El tema se recrudece cuando estos talibanes de las letras llegan a puestos de responsabilidad. El ejemplo más claro está en lo que ha ocurrido en las oposiciones a magisterio de la Región de Murcia. Los opositores este año se han encontrado con un baremo que antes no estaba: cada falta que tengan en su examen les quitará puntos. A partir de la falta número 7, el examen computa con un 0.

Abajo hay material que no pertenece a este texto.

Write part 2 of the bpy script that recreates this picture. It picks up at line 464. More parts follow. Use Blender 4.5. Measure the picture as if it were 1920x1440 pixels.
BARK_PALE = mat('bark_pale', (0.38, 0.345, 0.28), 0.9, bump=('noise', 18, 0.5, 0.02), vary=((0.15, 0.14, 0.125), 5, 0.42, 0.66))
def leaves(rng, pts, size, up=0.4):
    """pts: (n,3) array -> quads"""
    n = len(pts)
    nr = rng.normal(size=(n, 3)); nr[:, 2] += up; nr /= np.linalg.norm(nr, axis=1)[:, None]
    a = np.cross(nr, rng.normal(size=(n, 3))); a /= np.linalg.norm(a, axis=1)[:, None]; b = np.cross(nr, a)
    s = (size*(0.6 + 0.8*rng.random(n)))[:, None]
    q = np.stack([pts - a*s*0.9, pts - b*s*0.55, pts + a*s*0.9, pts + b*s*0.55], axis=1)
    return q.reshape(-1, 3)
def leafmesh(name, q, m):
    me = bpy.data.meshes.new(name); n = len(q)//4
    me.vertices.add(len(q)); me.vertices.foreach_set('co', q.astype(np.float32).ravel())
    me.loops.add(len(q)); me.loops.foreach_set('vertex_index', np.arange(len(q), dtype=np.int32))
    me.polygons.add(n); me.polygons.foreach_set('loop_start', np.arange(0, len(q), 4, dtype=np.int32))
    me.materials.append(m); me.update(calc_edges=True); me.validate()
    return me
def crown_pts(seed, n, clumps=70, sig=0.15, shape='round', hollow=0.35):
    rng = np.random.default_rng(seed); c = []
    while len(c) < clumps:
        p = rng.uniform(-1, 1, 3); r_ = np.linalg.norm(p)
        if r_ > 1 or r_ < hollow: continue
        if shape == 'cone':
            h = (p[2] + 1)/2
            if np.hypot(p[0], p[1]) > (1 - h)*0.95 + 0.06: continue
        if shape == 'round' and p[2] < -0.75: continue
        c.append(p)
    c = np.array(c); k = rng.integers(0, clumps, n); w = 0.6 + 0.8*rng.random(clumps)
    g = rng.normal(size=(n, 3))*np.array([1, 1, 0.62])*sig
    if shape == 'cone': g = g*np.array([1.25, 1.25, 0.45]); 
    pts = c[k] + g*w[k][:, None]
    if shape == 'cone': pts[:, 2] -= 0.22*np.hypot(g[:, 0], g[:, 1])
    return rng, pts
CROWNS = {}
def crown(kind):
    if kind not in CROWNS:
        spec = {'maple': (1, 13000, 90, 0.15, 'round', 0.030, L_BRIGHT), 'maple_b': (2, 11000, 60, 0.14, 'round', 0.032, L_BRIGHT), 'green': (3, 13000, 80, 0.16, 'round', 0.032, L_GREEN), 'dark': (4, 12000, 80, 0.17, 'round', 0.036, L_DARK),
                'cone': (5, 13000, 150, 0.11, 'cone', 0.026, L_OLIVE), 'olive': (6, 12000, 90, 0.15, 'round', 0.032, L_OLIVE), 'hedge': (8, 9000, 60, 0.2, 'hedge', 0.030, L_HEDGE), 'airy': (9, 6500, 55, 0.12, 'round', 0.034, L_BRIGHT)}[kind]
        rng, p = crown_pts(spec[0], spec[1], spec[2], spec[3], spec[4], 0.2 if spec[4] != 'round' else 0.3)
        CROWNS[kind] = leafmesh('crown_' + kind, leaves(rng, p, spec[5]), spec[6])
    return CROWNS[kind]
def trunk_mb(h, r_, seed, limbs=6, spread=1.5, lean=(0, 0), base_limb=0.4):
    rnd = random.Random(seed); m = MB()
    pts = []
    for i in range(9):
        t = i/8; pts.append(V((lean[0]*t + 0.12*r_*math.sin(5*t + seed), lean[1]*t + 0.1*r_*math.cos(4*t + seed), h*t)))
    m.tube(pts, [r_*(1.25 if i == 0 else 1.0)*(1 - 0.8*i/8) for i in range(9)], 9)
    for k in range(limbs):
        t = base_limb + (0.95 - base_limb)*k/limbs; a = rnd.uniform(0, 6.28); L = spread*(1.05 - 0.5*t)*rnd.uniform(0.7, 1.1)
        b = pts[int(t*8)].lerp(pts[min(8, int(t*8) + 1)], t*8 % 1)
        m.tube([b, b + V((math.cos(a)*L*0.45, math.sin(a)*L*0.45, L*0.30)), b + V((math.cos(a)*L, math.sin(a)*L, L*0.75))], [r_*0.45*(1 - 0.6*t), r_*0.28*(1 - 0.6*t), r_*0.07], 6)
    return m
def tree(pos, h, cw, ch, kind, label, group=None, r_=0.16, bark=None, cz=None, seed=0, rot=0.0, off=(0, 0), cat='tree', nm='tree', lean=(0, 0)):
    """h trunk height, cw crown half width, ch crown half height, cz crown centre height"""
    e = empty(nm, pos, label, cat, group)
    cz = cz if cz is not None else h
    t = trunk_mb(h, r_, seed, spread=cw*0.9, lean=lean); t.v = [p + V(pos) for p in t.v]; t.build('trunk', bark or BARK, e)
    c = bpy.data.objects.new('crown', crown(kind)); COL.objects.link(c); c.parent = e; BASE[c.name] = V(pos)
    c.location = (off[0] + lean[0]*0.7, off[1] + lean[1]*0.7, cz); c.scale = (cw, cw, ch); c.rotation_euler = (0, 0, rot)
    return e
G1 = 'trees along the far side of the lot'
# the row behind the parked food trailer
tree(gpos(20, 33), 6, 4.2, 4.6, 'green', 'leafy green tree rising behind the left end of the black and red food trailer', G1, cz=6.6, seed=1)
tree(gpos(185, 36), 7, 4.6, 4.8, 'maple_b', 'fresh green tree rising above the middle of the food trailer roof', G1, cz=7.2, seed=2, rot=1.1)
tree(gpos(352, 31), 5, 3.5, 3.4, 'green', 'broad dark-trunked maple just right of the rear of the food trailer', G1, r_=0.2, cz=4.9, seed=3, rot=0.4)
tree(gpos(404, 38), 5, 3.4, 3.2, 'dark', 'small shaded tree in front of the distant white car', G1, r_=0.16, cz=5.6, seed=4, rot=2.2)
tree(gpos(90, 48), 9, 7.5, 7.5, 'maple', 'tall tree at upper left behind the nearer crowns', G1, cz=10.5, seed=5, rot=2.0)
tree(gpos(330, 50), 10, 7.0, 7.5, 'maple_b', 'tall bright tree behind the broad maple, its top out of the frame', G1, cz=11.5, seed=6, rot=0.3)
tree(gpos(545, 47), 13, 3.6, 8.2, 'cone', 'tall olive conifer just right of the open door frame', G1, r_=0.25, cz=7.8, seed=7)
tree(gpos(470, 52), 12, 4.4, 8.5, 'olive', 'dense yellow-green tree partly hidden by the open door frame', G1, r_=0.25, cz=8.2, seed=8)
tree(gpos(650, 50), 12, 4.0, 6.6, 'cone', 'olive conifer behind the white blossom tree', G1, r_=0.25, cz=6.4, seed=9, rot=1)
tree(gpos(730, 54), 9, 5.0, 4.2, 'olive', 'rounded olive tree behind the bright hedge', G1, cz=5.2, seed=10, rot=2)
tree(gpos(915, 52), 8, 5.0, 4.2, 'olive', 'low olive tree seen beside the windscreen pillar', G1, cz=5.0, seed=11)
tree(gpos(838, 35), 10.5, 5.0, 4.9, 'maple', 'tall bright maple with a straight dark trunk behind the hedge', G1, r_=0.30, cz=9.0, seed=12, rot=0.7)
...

Muchos estarán de acuerdo con esto. Nadie quiere que el profesor de inglés de su hijo escriba Barcelona con V. El problema llega cuando se usa esa excepción para juzgar el todo. Porque la letra pequeña dice que no solo se aplicará a faltas evidentes, sino a “cualquier error gramatical, ortográfico, fonético o léxico”, además de “inadecuaciones discursivas”, todo a criterio del tribunal evaluador, claro. ¿El resultado? Os lo podéis imaginar: más del 80% de los profesores suspendidos y los medios de comunicación cebándose con el titular de “los opositores a profesor son analfabetos”. Dicho de otra forma: ya no importa si se es un buen profesional, si tus conocimientos rayan la excelencia, si tu programación didáctica supera todas las expectativas. No. Ahora solo importa que no haya fallos de concordancia.
No estoy defendiendo a esas personas que escriben todo como si fuera un mensaje de texto. Esto no es un concurso de ortografía: hablo de novelas y de oposiciones. No se puede juzgar todo desde el punto de vista del diccionario. Es muy importante escribir bien, no hay que bajar la guardia en ese aspecto, pero tampoco podemos pasarnos de frenada y olvidar el resto de aspectos que conjuntan una obra. Si no, como decía antes, pueden leerse la garantía de la batidora.
Uno de los infiernos orientales es el cielo. Allí todo es calma y tranquilidad, un lugar de ensueño. Pero si se tiene un mal pensamiento, aunque solo sea por un leve instante, el alma irá directa al inframundo de fuego y dolor que todos conocemos. No hay segundas oportunidades, de ahí que se le considere un infierno más. Es, por decirlo de alguna forma, como si tras escribir un libro de 300 páginas alguien lo llamara basura porque en la página 173 hay una cacofonía.